La forma en que este proceso afecta a los recursos hídricos es variada e impacta preferentemente a la disponibilidad de agua. Por ejemplo, en La Serena, el registro de olas de calor en verano se incrementó desde cerca de 2 eventos anuales para el período entre 1981 y 2010, a casi 3 eventos por año en el período 2010-2017. Esto se hace más evidente en Santiago, Curicó y Temuco, en que, entre los mismos períodos, pasaron de 1 a 4; 2 a 4; y 2 a 4 olas de calor veraniegas, respectivamente. Un evento de ola de calor implica al menos 3 días seguidos con temperaturas máximas superiores al percentil 95 de las temperaturas máximas registradas en el período. Esto hace que la demanda evapotranspirativa de agua por parte de vegetación natural y cultivos se incremente significativamente. En menor medida, pero más permanente, el incremento global de la temperatura promedio registrada (1,2 – 1,4°C) ya genera una mayor demanda por evapotranspiración. Sin embargo, también repercute sobre la elevación de la isoterma cero, de tal manera que las precipitaciones en forma de nieve son cada vez menos frecuentes y a mayor altitud. Esto último afecta en forma dramática a los flujos ribereños de primavera y verano, pero también redunda en que los embalses no repunten su nivel.
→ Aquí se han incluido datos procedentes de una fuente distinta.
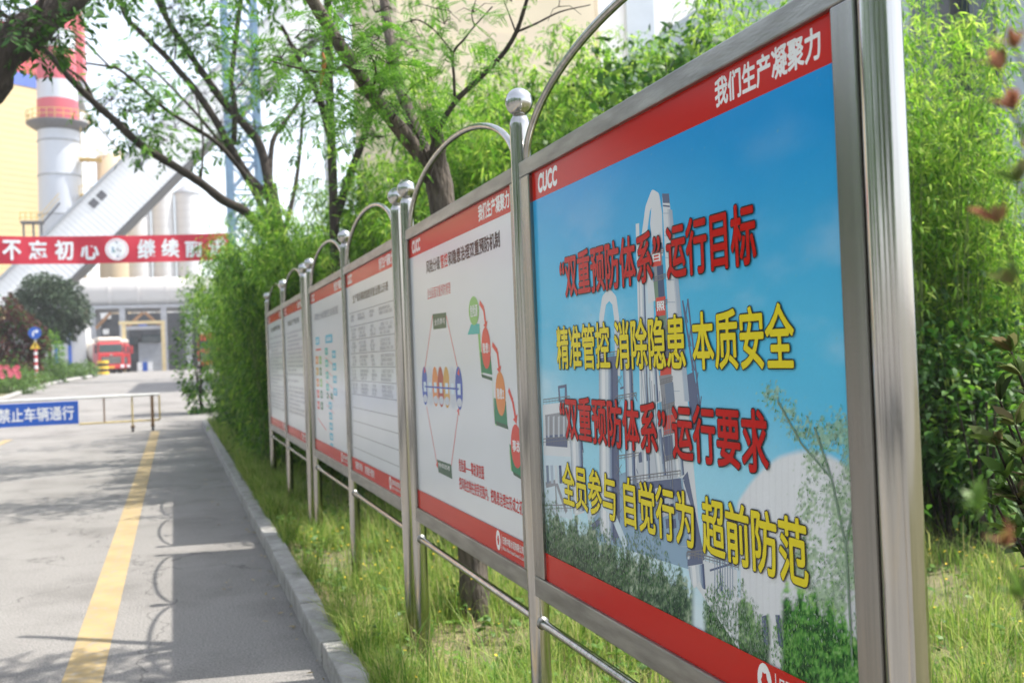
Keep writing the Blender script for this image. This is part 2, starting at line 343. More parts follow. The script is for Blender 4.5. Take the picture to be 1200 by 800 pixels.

Adicionalmente, vemos que el cambio climático ha exacerbado la frecuencia e intensidad de las sequías en Chile. La megasequía que afecta a la zona central del país ha superado todos los precedentes y afecta de manera directa la disponibilidad de agua. Esto conlleva varias consecuencias, porque la alta demanda hídrica de la agricultura y en menor medida del sector industrial y sanitario, hace que se supla la carencia de aguas superficiales extrayendo desde fuentes subterráneas, con claras evidencias de no respetar las tasas de recarga. Sin embargo, más allá de las sequías, las proyecciones de los efectos del cambio climático auguran una reducción de las precipitaciones promedio de entre 10 a 40% en Chile hacia el año 2050.
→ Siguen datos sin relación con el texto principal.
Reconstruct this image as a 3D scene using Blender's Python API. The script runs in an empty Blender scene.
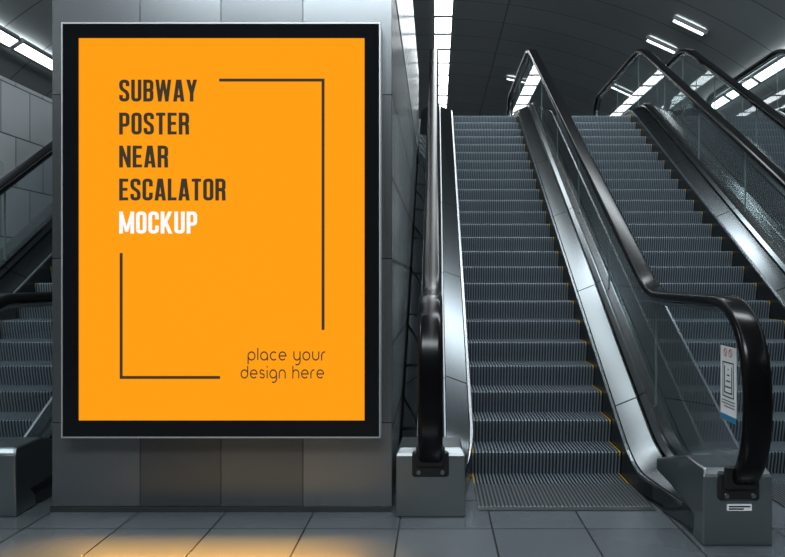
import bpy, math, random
from mathutils import Vector
random.seed(4)
S=bpy.context.scene
try:
    S.view_settings.view_transform='Standard'
    S.view_settings.look='None'
except Exception as e: print(e)
COL=S.collection
F=731.0; H=1.3; U0=436.0; V0=280.0

# ---------------------------------------------------------------- materials
def lin(c):
    return tuple(((x/255)/12.92 if x/255<=0.04045 else ((x/255+0.055)/1.055)**2.4) for x in c)
def newmat(name):
    m=bpy.data.materials.new(name); m.use_nodes=True
    nt=m.node_tree; b=nt.nodes['Principled BSDF']
    return m,nt,b
def pbr(name,col,rough=0.5,metal=0.0,noise=0.0,nscale=6.0,spec=0.5,coat=0,joint=0):
    m,nt,b=newmat(name)
    b.inputs['Base Color'].default_value=(*col,1)
    b.inputs['Roughness'].default_value=rough
    b.inputs['Metallic'].default_value=metal
    b.inputs['Specular IOR Level'].default_value=spec
    b.inputs['Coat Weight'].default_value=coat
    tc=nt.nodes.new('ShaderNodeTexCoord')
    n=nt.nodes.new('ShaderNodeTexNoise'); n.inputs['Scale'].default_value=nscale; n.inputs['Detail'].default_value=2
    nt.links.new(tc.outputs['Object'],n.inputs['Vector'])
    r=nt.nodes.new('ShaderNodeMapRange')
    r.inputs['To Min'].default_value=max(0.02,rough-noise); r.inputs['To Max'].default_value=rough+noise
    nt.links.new(n.outputs['Fac'],r.inputs['Value'])
    nt.links.new(r.outputs['Result'],b.inputs['Roughness'])
    if joint:
        sp=nt.nodes.new('ShaderNodeSeparateXYZ'); nt.links.new(tc.outputs['Object'],sp.inputs[0])
        d=nt.nodes.new('ShaderNodeMath'); d.operation='DIVIDE'; d.inputs[1].default_value=joint; nt.links.new(sp.outputs['Y'],d.inputs[0])
        f=nt.nodes.new('ShaderNodeMath'); f.operation='FRACT'; nt.links.new(d.outputs[0],f.inputs[0])
        l=nt.nodes.new('ShaderNodeMath'); l.operation='LESS_THAN'; l.inputs[1].default_value=.008; nt.links.new(f.outputs[0],l.inputs[0])
        mx=nt.nodes.new('ShaderNodeMix'); mx.data_type='RGBA'; mx.inputs['A'].default_value=(*col,1); mx.inputs['B'].default_value=(.01,.01,.01,1)
        nt.links.new(l.outputs[0],mx.inputs['Factor']); nt.links.new(mx.outputs['Result'],b.inputs['Base Color'])
    return m
def emit(name,col,st):
    m,nt,b=newmat(name)
    b.inputs['Base Color'].default_value=(0,0,0,1)
    b.inputs['Specular IOR Level'].default_value=0.0
    b.inputs['Roughness'].default_value=0.9
    b.inputs['Emission Color'].default_value=(*col,1)
    b.inputs['Emission Strength'].default_value=st
    return m
def tiles(name,c1,c2,mortar,bw,rh,msize,rough,metal,off=0.0,loc=(0,0,0),noise=0.08,bump=0.3,coord='UV',spec=0.5,var=.12):
    m,nt,b=newmat(name)
    tc=nt.nodes.new('ShaderNodeTexCoord'); mp=nt.nodes.new('ShaderNodeMapping')
    mp.inputs['Location'].default_value=loc
    nt.links.new(tc.outputs[coord],mp.inputs['Vector'])
    br=nt.nodes.new('ShaderNodeTexBrick'); br.offset=off; br.squash=1.0
    br.inputs['Scale'].default_value=1.0
    br.inputs['Color1'].default_value=(*c1,1); br.inputs['Color2'].default_value=(*c2,1)
    br.inputs['Mortar'].default_value=(*mortar,1)
    br.inputs['Mortar Size'].default_value=msize; br.inputs['Mortar Smooth'].default_value=0.1
    br.inputs['Brick Width'].default_value=bw; br.inputs['Row Height'].default_value=rh
    nt.links.new(mp.outputs['Vector'],br.inputs['Vector'])
    n=nt.nodes.new('ShaderNodeTexNoise'); n.inputs['Scale'].default_value=.9; n.inputs['Detail'].default_value=2
    nt.links.new(tc.outputs['Object'],n.inputs['Vector'])
    mr=nt.nodes.new('ShaderNodeMapRange'); mr.inputs['To Min'].default_value=1-var; mr.inputs['To Max'].default_value=1+var
    nt.links.new(n.outputs['Fac'],mr.inputs['Value'])
    mx=nt.nodes.new('ShaderNodeMix'); mx.data_type='RGBA'; mx.blend_type='MULTIPLY'; mx.inputs['Factor'].default_value=1
    nt.links.new(br.outputs['Color'],mx.inputs['A']); nt.links.new(mr.outputs['Result'],mx.inputs['B'])
    nt.links.new(mx.outputs['Result'],b.inputs['Base Color'])
    b.inputs['Metallic'].default_value=metal
    b.inputs['Specular IOR Level'].default_value=spec
    r=nt.nodes.new('ShaderNodeMapRange'); r.inputs['To Min'].default_value=max(.03,rough-noise); r.inputs['To Max'].default_value=rough+noise
    nt.links.new(n.outputs['Fac'],r.inputs['Value']); nt.links.new(r.outputs['Result'],b.inputs['Roughness'])
    bp=nt.nodes.new('ShaderNodeBump'); bp.inputs['Strength'].default_value=bump; bp.inputs['Distance'].default_value=0.004; bp.invert=True
    nt.links.new(br.outputs['Fac'],bp.inputs['Height']); nt.links.new(bp.outputs['Normal'],b.inputs['Normal'])
    return m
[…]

Un último efecto atribuible al cambio climático es la mayor frecuencia de eventos torrenciales, precipitaciones intensas, localizadas y de reducida duración. La elevación de la isoterma cero permite que esas precipitaciones alcancen mayor altitud y, por lo tanto, caigan en territorios con menos vegetación y menor capacidad de infiltración. Así, se producen grandes escorrentías superficiales (o avenidas), aludes y el arrastre de todo tipo de material hacia las partes bajas de las cuencas, con el consiguiente daño a infraestructura y bienes públicos y privados, además de un agua de pésima calidad.
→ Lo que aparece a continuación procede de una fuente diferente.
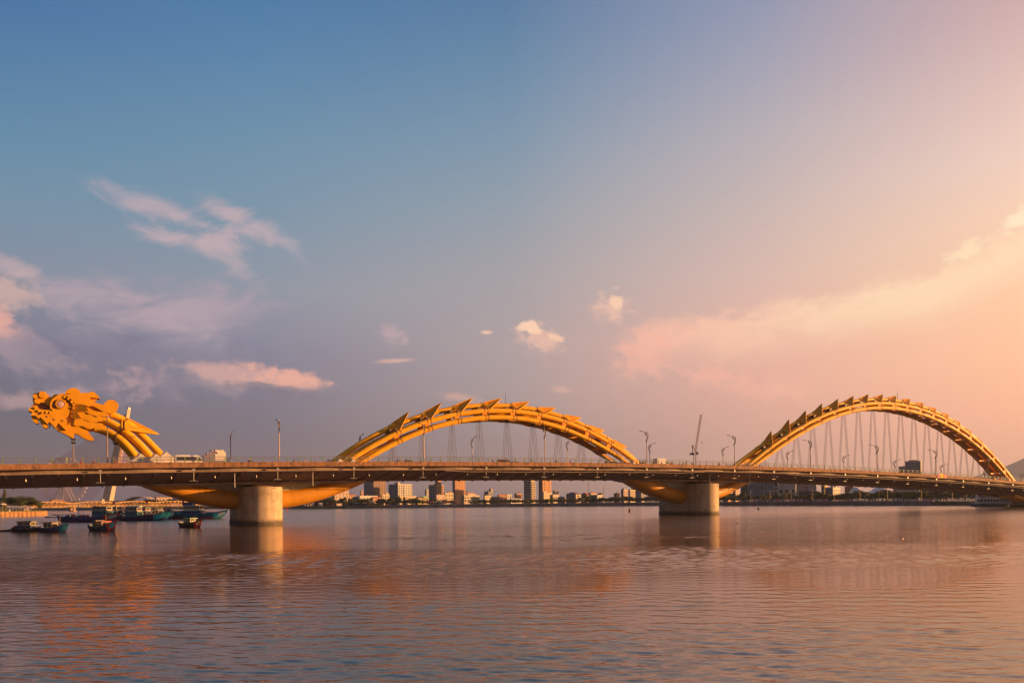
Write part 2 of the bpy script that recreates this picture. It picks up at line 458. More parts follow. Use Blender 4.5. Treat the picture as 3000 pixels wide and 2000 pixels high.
def arch(T, M, L, tips, Ls, hs, deg, ext):
    fT, fM, fL = curve(T, deg), curve(M, deg), curve(L, deg)
    res = {}
    for nm, f, pts, ts in (('T', fT, T, (0.,)), ('M', fM, M, (-2., 2.)), ('L', fL, L, (-2.6, 2.6))):
        a = find_foot(f, pts[0][0]-4, pts[0][0]+6); b = find_foot(f, pts[-1][0]+4, pts[-1][0]-6)
        res[nm] = (f, a, b)
        for t in ts:
            rg = [s+1.2 for s in hs if a+2 < s < b-2] + ([s+.3 for s in hs if a+2 < s < b-2] if nm != 'T' else [])
            add_tube('arch_tube', f, a-.6, b+.6, t, rg)
            for s, sg in ((a, 1), (b, -1)):        # gabled concrete foot block at each tube end
                q = MB(); z0 = zr(s); w = 1.75
                q.prism([(s-w, z0-.02), (s+w, z0-.02), (s+w, z0+.35), (s-.25*sg, z0+2.25), (s-w, z0+.35)], lambda p, d: (p[0], d, p[1]), t-.8, t+.8)
                q.build('foot_block', [PLINTH], BR)
    # cross frames and cover plates between the tubes
    for s in hs:
        q = MB()
        zt, zm, zl = fT(s), fM(s), fL(s)
        sl = (fL(s+.5)-fL(s-.5)); ang = math.atan(sl); Mx = Matrix.Rotation(-ang, 3, 'Y')
        q.box((s-.6, 0, zl-.12), (2.1, 5.4, .5), M=Mx)
        for sg in (-1, 1):
            q.box((s+.3, sg*2.3, (zm+zl)/2), (1.3, .5, max(.5, (zm-zl)*.8)), M=Mx)
            q.box((s-.1, sg*2.62, zl-.55), (1.9, .5, .4), M=Mx)
        q.build('cross_frame', [YELS], BR)
        q = MB()
        q.box((s-.9, 0, (zm+zt)/2-.1), (.9, 3.6, .9), M=Mx); q.build('diaphragm', [RINGM], BR)
    # underside plating strip between the two lower tubes with drain openings
    q = MB(); n = len(hs)
    for i in range(n-1):
        a, b = hs[i]+1.2, hs[i+1]-1.6
        for (t0, t1) in ((-2.3, -.35), (.35, 2.3)):
            q.loft([[(s, t0, fL(s)+.1), (s, t1, fL(s)+.1), (s, t1, fL(s)+.22), (s, t0, fL(s)+.22)] for s in (a, (2*a+b)/3, (a+2*b)/3, b)])
    q.build('soffit_plate', [YELS], BR)
    # dorsal spikes
    for ti, (tx, ty) in enumerate(tips):
        ts, tz = on_t(tx, ty, 0.)
        lo, hi = ts-Ls-1.5, ts-.5
        for _ in range(40):
            mid = (lo+hi)/2
            if hypot(ts-mid, tz-(fT(mid)+TR)) > Ls: lo = mid
            else: hi = mid
        sb = (lo+hi)/2
        spike(sb, fT, fM, (ts, 0, tz), BR)
    return res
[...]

En suma, el cambio climático tiene el potencial de afectar fuertemente la seguridad hídrica de la región, el país y el mundo entero. Los efectos que hoy estamos viendo son el inicio de un desastre mucho mayor si no logramos comprender, como sociedad, que la intensificación de este proceso depende de nuestra capacidad de modificar la comprensión y práctica de lo que llamamos desarrollo. Es también el momento de entender que las normativas y regulaciones deben adecuarse a los ciclos naturales, y no al revés, como ha sido lo usual hasta hoy.